Des poids lourds du jeune cosmos

En plus de NIRCam, l’équipe a également utilisé le NIRSPEC (Near Infrared Spectrograph) du JWST pour obtenir un spectre de l’un des quasars. Un spectre est une représentation de la lumière d’un objet décomposée en ses différentes couleurs (ou longueurs d’onde). Il faut savoir que le gaz qui entoure ces trous noirs est attiré par leur forte gravité et forme un disque d’accrétion. Comme le gaz du disque tourne très rapidement autour du trou noir, il s’échauffe et émet de la lumière. C’est donc cette lumière qui est analysée pour obtenir un spectre.

Certaines caractéristiques de ce spectre, appelées « raies larges », sont supposément dues au gaz en orbite proche du trou noir d’un quasar. Les propriétés de ces raies larges, telles que leur largeur et leur décalage, sont directement liées à la vitesse à laquelle le gaz orbite autour de l’objet. Plus le trou noir est massif, plus la vitesse du gaz en orbite est élevée. Par conséquent, en analysant les raies larges, les chercheurs peuvent estimer la vitesse du gaz en orbite et, à partir de là, déduire la masse du trou noir.

Dans cette étude, les chercheurs ont utilisé cette méthode pour estimer les masses des trous noirs des deux quasars : 1,4 milliard et 200 millions de masses solaires, respectivement. Pour mettre cela en perspective, le trou noir au centre de la Voie lactée a une masse d’environ 4 millions de masses solaires. Cela montre à quel point ces trous noirs de quasars sont massifs, même par rapport à d’autres trous noirs supermassifs.

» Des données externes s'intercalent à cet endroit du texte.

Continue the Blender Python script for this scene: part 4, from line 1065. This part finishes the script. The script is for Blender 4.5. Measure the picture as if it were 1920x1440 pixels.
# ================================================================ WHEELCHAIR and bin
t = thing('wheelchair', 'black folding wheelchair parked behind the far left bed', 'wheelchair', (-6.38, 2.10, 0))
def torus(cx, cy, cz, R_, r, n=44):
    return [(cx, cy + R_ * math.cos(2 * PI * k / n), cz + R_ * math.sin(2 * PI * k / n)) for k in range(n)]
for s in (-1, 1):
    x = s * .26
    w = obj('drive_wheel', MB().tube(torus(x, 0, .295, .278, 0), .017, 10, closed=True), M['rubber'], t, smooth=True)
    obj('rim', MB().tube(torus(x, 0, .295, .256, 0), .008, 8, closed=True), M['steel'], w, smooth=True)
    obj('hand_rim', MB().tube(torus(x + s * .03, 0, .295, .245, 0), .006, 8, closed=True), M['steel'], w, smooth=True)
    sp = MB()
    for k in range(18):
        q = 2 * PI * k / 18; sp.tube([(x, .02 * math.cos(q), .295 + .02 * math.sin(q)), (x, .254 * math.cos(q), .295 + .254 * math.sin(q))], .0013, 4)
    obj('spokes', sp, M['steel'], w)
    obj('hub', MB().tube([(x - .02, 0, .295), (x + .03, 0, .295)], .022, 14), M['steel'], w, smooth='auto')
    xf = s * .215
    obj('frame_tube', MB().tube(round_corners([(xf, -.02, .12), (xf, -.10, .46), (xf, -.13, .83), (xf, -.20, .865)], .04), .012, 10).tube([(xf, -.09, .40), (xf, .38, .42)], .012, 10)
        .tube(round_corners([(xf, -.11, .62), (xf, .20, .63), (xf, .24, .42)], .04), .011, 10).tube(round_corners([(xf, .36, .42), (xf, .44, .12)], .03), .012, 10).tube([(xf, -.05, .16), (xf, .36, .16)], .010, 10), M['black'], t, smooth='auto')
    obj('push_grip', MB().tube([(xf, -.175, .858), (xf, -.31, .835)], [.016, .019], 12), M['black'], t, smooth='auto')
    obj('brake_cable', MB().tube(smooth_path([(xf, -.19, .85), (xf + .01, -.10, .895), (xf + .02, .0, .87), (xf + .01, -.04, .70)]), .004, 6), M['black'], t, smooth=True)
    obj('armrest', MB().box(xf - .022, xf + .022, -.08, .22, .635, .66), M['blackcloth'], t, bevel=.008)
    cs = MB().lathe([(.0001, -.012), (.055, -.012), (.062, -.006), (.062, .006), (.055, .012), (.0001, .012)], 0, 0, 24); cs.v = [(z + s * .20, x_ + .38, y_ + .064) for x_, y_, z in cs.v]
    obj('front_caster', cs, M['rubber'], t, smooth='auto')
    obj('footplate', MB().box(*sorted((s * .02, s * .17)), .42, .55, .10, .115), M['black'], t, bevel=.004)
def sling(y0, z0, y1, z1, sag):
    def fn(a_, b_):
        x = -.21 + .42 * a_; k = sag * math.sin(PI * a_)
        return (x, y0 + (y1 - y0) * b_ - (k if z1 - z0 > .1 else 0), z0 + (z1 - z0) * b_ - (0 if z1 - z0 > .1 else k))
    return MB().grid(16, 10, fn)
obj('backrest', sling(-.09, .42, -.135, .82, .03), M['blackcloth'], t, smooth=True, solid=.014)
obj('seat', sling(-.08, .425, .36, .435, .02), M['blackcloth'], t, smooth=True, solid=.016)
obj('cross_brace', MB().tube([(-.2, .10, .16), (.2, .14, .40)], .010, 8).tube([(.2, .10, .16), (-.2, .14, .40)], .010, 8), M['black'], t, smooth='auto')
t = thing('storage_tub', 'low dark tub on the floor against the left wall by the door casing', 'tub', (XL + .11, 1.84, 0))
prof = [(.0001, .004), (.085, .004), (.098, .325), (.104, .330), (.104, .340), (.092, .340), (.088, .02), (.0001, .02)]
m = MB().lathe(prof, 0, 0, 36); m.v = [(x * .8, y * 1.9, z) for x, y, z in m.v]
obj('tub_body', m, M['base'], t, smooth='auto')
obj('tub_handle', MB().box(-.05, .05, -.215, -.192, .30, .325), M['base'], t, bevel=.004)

Quasars et galaxies hôtes : une relation préétablie

Le rapport entre la masse du trou noir et celle de la galaxie hôte dans ces galaxies hôtes de quasars précoces reflète celui des galaxies dans l’univers plus récent. En effet, dans l’univers actuel, nous observons que les galaxies massives ont tendance à héberger des trous noirs supermassifs en leur centre.

Le fait que cette relation semble exister aussi tôt dans l’histoire de l’univers suggère que les processus qui conduisent à la formation de ces systèmes intégrés de galaxies et de trous noirs ont commencé très tôt. Ils étaient déjà en place dès 860 millions d’années après le Big Bang selon cette nouvelle étude — et donc peut-être même avant.

Afin de comprendre les mécanismes sous-jacents à cette croissance conjointe, l’équipe prévoit de poursuivre ses recherches en utilisant les observations du Cycle 1 prévues par le JWST. Elles visent à identifier des cibles similaires en utilisant l’instrument MOSFIRE de l’Observatoire W. M. Keck, élargissant ainsi l’échantillon de galaxies anciennes hébergeant des quasars dans l’univers primitif.